I think Mayne Reid looks a bit roughed up here. He was good friends with Edgar Allen Poe and they both got roughed up. Mayne had got shot in the hip during the Mexican War and it never healed. It was always oozing pus and he couldn't walk much without crutches.
They both seem a bit like fops in their dress and manner, but their writing is forceful and hallucinatory.
Mayne Reid I think was the first person I think to talk about Judge Holden, though maybe not, I read a book from 1848 (in great condition mind you) and he is given a startled description in that book.
Well Mayne was a great looking guy when he just got here from Ireland. Always a bit fanciful but still a handsome young man.
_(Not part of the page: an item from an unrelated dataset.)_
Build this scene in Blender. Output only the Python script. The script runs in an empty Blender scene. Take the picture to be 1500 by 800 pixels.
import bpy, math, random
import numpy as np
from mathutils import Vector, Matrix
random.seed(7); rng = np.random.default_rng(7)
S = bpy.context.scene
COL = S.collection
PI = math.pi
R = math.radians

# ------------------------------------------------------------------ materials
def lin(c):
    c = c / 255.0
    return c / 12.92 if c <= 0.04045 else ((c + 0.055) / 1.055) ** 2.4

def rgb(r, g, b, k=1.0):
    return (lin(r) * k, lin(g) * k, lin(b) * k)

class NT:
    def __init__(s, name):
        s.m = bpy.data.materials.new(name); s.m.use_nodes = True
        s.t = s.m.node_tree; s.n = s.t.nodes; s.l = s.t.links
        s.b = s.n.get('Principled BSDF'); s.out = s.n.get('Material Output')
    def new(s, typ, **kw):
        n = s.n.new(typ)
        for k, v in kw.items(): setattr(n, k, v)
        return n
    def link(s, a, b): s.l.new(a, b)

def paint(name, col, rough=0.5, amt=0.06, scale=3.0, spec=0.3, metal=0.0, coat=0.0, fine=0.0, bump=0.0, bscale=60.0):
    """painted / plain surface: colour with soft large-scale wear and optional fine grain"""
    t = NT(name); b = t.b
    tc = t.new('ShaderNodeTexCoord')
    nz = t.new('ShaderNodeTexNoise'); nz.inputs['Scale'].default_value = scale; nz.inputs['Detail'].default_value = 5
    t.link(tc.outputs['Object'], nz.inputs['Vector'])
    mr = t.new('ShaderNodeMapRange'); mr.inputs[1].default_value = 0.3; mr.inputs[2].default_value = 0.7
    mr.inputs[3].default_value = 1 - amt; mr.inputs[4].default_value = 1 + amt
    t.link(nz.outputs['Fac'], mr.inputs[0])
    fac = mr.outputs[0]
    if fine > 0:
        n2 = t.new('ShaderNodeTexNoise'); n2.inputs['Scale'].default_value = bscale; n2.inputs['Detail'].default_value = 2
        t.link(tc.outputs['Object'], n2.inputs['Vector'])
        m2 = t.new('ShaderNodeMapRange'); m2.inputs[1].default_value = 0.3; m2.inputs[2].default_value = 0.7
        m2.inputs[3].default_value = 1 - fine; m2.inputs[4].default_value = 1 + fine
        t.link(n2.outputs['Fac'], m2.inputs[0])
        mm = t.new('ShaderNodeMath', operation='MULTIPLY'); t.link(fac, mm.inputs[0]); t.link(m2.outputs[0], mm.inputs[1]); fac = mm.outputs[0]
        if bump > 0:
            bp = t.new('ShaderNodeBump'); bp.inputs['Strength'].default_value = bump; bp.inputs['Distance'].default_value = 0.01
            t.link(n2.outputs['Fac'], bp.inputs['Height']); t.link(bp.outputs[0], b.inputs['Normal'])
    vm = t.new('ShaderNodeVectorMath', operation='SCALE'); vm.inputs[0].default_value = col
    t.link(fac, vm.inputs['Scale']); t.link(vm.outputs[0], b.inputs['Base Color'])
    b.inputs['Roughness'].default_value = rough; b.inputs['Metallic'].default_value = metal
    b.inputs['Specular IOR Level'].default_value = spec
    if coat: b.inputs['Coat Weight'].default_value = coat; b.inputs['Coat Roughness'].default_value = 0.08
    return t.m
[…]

Time and life and living definitely have a a way of chewing us up before they spit us out.
I would guess you expect me to list my favorite of his books, but I won't cause I suspect you don't care.
What I will do is just give you one of my favorite quotes, this one from The Scalp Hunters. I used it in one of my paintings so it stands out for me:
page 317
As I walked to the parapet, there was a scene below that filled me with apprehension. A cloud seemed to fall over my heart.
The impression was sudden, and at the moment, indefinite as to it's cause. Was it the sight (for I saw it) of blood? No. It could not be that, and I had become accustomed to its wanton shedding. It may have been partially the cause, but there were other sights and sounds, hardly affecting the eye and ear, yet sufficiently definite to impress my mind with fear and foreboding.
There was a bad electricity in the air -not the natural, but the moral atmosphere -that reached me through those mysterious channels not yet traced by philosophy.
Look back upon your experience. Have you not often felt sensible that wrath or other bad passions existed in the minds of men before you could perceive it by any definite look, word, or action?
As the wild animal foretells the hurricane when the atmosphere is tranquil, I instinctively felt that a dark scene was approaching.
He was an enormously popular in Victorian times and was a favorite world wide of such later notable men as the youthful Arthur Conan Doyle, Vladimir Nabakov and Theodore Roosevelt.
You gotta wonder why talk about him at all. Well I like him. And I
think there are those of you out there who might also like him. That's all really.